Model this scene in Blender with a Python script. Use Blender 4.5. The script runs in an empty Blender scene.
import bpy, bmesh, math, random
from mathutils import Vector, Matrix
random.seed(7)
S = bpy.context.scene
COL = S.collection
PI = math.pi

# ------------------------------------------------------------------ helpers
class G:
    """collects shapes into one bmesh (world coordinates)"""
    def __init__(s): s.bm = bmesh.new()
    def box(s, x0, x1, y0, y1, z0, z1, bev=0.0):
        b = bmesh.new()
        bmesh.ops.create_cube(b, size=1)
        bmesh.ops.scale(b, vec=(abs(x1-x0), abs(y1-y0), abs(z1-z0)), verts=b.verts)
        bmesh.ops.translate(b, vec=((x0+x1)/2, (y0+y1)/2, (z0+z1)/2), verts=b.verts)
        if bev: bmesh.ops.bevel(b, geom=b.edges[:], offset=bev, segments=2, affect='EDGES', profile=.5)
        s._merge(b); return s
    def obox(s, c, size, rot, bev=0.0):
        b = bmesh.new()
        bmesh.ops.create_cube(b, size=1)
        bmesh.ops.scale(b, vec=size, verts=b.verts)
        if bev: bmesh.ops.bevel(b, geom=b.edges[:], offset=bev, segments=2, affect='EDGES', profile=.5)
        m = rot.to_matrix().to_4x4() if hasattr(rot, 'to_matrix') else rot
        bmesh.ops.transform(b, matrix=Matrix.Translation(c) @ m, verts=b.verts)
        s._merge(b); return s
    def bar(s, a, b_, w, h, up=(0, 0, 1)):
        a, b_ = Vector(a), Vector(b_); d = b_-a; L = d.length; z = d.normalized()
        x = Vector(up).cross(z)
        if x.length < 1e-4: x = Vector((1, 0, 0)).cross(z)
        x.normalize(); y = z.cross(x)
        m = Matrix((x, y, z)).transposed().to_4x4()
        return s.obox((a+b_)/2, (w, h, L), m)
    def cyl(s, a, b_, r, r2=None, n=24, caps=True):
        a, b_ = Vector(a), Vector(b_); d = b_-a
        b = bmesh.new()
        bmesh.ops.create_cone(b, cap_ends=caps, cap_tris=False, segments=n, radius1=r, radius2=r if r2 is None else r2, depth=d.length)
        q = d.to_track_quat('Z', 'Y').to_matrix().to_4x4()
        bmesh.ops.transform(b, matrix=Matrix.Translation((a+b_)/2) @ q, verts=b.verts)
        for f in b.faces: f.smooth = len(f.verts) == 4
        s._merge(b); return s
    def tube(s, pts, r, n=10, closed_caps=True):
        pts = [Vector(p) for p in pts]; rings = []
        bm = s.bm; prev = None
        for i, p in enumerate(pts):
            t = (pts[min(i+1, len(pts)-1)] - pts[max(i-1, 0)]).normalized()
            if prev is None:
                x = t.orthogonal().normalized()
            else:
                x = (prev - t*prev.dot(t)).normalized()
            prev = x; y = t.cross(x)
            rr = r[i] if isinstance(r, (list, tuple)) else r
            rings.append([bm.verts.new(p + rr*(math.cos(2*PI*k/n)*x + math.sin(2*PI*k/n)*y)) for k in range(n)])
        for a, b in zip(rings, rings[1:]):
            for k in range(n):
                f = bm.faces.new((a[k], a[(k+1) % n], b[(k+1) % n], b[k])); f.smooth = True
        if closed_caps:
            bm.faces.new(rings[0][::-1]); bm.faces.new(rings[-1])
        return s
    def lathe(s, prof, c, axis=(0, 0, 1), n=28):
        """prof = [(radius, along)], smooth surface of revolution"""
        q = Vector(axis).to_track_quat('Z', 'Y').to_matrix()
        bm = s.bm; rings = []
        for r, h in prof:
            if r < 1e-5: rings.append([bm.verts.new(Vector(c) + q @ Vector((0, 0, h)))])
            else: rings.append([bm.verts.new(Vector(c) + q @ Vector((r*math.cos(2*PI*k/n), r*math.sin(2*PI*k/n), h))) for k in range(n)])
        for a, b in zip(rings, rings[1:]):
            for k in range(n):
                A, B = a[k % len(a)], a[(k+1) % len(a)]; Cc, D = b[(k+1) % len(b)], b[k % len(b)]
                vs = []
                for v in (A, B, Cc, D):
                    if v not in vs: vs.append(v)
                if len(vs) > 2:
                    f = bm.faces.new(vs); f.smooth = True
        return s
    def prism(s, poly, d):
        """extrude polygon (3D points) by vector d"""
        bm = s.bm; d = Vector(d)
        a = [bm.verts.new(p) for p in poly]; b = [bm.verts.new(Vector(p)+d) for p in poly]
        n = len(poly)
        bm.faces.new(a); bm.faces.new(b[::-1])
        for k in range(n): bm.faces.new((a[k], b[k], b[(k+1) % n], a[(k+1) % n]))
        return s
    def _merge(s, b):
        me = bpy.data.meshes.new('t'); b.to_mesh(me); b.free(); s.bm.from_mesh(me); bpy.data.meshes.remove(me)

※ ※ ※

▸ **Directions**
Return nothing but the lines from the first line of the listing through the line with "PI = math.pi", please, keeping every one of them unchanged.

▸ **Task output**
Model this scene in Blender with a Python script. Use Blender 4.5. The script runs in an empty Blender scene.
import bpy, bmesh, math, random
from mathutils import Vector, Matrix
random.seed(7)
S = bpy.context.scene
COL = S.collection
PI = math.pi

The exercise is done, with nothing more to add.